When you are looking to build credit, the first thing most people suggest is to get a credit card. This is understandable, as credit cards are one of the best tools to building credit and they are easy to use, offer flexibility, rewards, and can directly affect many aspects of your credit score. However, credit cards are not the be all and end all to building credit. Many people are not ready for the responsibility that comes with managing credit cards and require other alternatives to build a strong credit history. That being said, let’s take a look at some of the other ways you can build your credit without owning a credit card.


Passbook/CD Loans

Sometimes banks will offer their existing customers passbook or CD loans.

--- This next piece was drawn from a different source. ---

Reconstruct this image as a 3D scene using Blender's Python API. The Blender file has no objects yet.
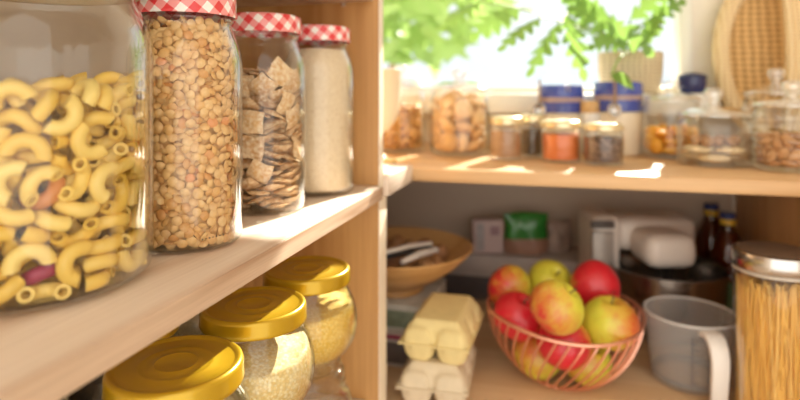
import bpy, bmesh, math, random
from mathutils import Vector, Matrix, Euler, Quaternion, noise
PI = math.pi
def R(d): return d*PI/180
C = bpy.context.scene.collection

class MB:
    """collects shapes into one bmesh; build() links them as one mesh object"""
    def __init__(s):
        s.bm = bmesh.new(); s.uv = s.bm.loops.layers.uv.new('UVMap')
    def lathe(s, prof, seg=32, c=(0,0,0), M=None, a0=0, a1=2*PI, uvr=None, mi=0, wob=None):
        full = abs(a1-a0-2*PI) < 1e-6
        n = seg if full else seg+1
        rings = []; ln = 0; lens = []
        for k,(r,z) in enumerate(prof):
            if k: ln += math.hypot(r-prof[k-1][0], z-prof[k-1][1])
            lens.append(ln)
            if r < 1e-7:
                p = Vector((0,0,z)); p = (M@p if M else p)+Vector(c)
                rings.append([s.bm.verts.new(p)]*n)
            else:
                row = []
                for i in range(n):
                    a = a0+(a1-a0)*i/seg
                    rr = r*(wob(a,z) if wob else 1)
                    p = Vector((rr*math.cos(a), rr*math.sin(a), z)); p = (M@p if M else p)+Vector(c)
                    row.append(s.bm.verts.new(p))
                rings.append(row)
        ur = uvr or max(r for r,_ in prof)
        for k in range(len(prof)-1):
            A,B = rings[k],rings[k+1]
            for i in range(seg):
                j = (i+1)%n
                q = []
                for v,ii,kk in ((A[i],i,k),(A[j],i+1,k),(B[j],i+1,k+1),(B[i],i,k+1)):
                    if v not in [x[0] for x in q]: q.append((v,ii,kk))
                if len(q) < 3: continue
                try: f = s.bm.faces.new([x[0] for x in q])
                except ValueError: continue
                f.material_index = mi
                for l,x in zip(f.loops,q):
                    l[s.uv].uv = ((a0+(a1-a0)*x[1]/seg)*ur, lens[x[2]])
        return s
    def box(s, c, size, bev=0, M=None, seg=2, mi=0, taper=1):
        v = []
        for dx,dy,dz in ((-1,-1,-1),(1,-1,-1),(1,1,-1),(-1,1,-1),(-1,-1,1),(1,-1,1),(1,1,1),(-1,1,1)):
            t = taper if dz > 0 else 1
            p = Vector((dx*size[0]/2*t, dy*size[1]/2*t, dz*size[2]/2))
            v.append(s.bm.verts.new((M@p if M else p)+Vector(c)))
        fs = [s.bm.faces.new([v[i] for i in q]) for q in ((3,2,1,0),(4,5,6,7),(0,1,5,4),(1,2,6,5),(2,3,7,6),(3,0,4,7))]
        for f in fs: f.material_index = mi
        if bev > 0:
            es = list({e for f in fs for e in f.edges})
            r = bmesh.ops.bevel(s.bm, geom=es, offset=bev, segments=seg, profile=.5, affect='EDGES')
            for f in r['faces']: f.material_index = mi
        return s
    def tube(s, pts, rad, seg=8, cap=True, close=False, mi=0):
        pts = [Vector(p) for p in pts]; n = len(pts)
        rs = rad if isinstance(rad,(list,tuple)) else [rad]*n
        rings = []; up = None
        for i,p in enumerate(pts):
            if close: t = pts[(i+1)%n]-pts[i-1]
            else: t = pts[min(i+1,n-1)]-pts[max(i-1,0)]
            t.normalize()
            if up is None:
                up = Vector((0,0,1)) if abs(t.z) < .9 else Vector((1,0,0))
            x = (up-t*up.dot(t)).normalized(); up = x; y = t.cross(x)
            rings.append([s.bm.verts.new(p+(x*math.cos(2*PI*k/seg)+y*math.sin(2*PI*k/seg))*rs[i]) for k in range(seg)])
        m = n if close else n-1
        for i in range(m):
            A,B = rings[i],rings[(i+1)%n]
            for k in range(seg):
                f = s.bm.faces.new((A[k],A[(k+1)%seg],B[(k+1)%seg],B[k])); f.material_index = mi
        if cap and not close:
            s.bm.faces.new(rings[0][::-1]).material_index = mi; s.bm.faces.new(rings[-1]).material_index = mi
        return s
    def ball(s, c, rad, M=None, seg=16, rings=10, mi=0):
        rx,ry,rz = rad if isinstance(rad,(list,tuple)) else (rad,)*3
        T = Matrix.Diagonal((rx,ry,rz)).to_3x3()
        T = (M.to_3x3()@T) if M else T
        s.lathe([(math.sin(PI*k/rings) if 0<k<rings else 0, -math.cos(PI*k/rings)) for k in range(rings+1)], seg, c, T, mi=mi)
        return s
    def poly(s, pts, mi=0):
        f = s.bm.faces.new([s.bm.verts.new(p) for p in pts]); f.material_index = mi
        return s
    def prism(s, outline, z0, z1, M=None, bev=0, mi=0):
        n = len(outline)
        T = lambda p: (M@Vector(p) if M else Vector(p))
        a = [s.bm.verts.new(T((x,y,z0))) for x,y in outline]; b = [s.bm.verts.new(T((x,y,z1))) for x,y in outline]
        fs = [s.bm.faces.new(a[::-1]), s.bm.faces.new(b)]+[s.bm.faces.new((a[i],a[(i+1)%n],b[(i+1)%n],b[i])) for i in range(n)]
        if bev:
            bmesh.ops.bevel(s.bm, geom=list({e for f in fs for e in f.edges}), offset=bev, segments=3, profile=.5, affect='EDGES')
        return s
    def mesh(s, name, mats, smooth=True, ang=40):
        bmesh.ops.recalc_face_normals(s.bm, faces=s.bm.faces)
        me = bpy.data.meshes.new(name); s.bm.to_mesh(me); s.bm.free()
        for m in (mats if isinstance(mats,(list,tuple)) else [mats]):
            if m: me.materials.append(m)
        if smooth:
            me.polygons.foreach_set('use_smooth', [True]*len(me.polygons))
            try: me.set_sharp_from_angle(angle=R(ang))
            except Exception: pass
        me.update()
        return me
    def build(s, name, mats, parent=None, loc=(0,0,0), rot=(0,0,0), smooth=True, ang=40):
        o = bpy.data.objects.new(name, s.mesh(name, mats, smooth, ang)); C.objects.link(o)
        o.location = loc; o.rotation_euler = rot
        if parent: o.parent = parent
        return o

def macaroni_mesh(mat, name='macaroni'):
    m = MB(); bm = m.bm
    RC, ro, ri, A, n, k = .0088, .0047, .0026, R(190), 12, 10
    rows = []
    for i in range(n+1):
        a = -A/2+A*i/n
        c = Vector((RC*math.cos(a)-RC*.35, RC*math.sin(a), .006*(i/n-.5)))
        d = Vector((math.cos(a), math.sin(a), 0)); z = Vector((0,0,1))
        mk = lambda r: [bm.verts.new(c+(d*math.cos(2*PI*j/k)+z*math.sin(2*PI*j/k))*r) for j in range(k)]
        rows.append((mk(ro), mk(ri)))
    for i in range(n):
        for j in range(k):
            jj = (j+1)%k
            bm.faces.new((rows[i][0][j],rows[i][0][jj],rows[i+1][0][jj],rows[i+1][0][j]))
            bm.faces.new((rows[i][1][jj],rows[i][1][j],rows[i+1][1][j],rows[i+1][1][jj]))
    for i in (0,n):
        for j in range(k):
            jj = (j+1)%k
            bm.faces.new((rows[i][0][j],rows[i][1][j],rows[i][1][jj],rows[i][0][jj]))
    return m.mesh(name, mat, ang=60)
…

These loans are secured using the balance already in your CD or savings account. So, as you pay down the loan, you begin to build credit and can access your balance once you have paid off the loan. Now, this might be a difficult path to take for the average American who has not build up any savings. However, if you are able to acquire such a loan, it can help increase your credit score over time.


Student Loan Payments

Your federal student loans also show up on your credit report. So, if you pay on time, it can help you build a positive payment history. Student loans can affect your credit score just as much as any other loan so if you frequently miss your payments, it can have the opposite effect and damage your credit. However, if you have been responsibly paying your student loans for years, you might have a really good credit score without knowing it.


Peer-to-Peer Loans

Peer-to-peer loans are created by individual investors rather than a traditional financial institution, with the growing interest going back to the investor. Peer-to-peer (P2P) loans are completely legitimate and you can set them up through a reputable P2P service like Lending Club and Prosper. The terms of the loan will depend on your current credit standing, however, their guidelines are not as stringent as that of banks or credit unions. So, even if your bank turns you down for a loan, you might still get approved for a P2P loan.


Personal Loans

Some banks may also offer unsecured personal loans where you borrow a fixed amount of money and make fixed payments each month. The reason they are referred to as “unsecured” is because it is not backed by any collateral like a car or a house. Because the loan is unsecured, financial institutions often charge a higher interest rate to borrowers. These loans can be used for almost anything, however, you should be sure to use it for something that will lead you closer to financial freedom.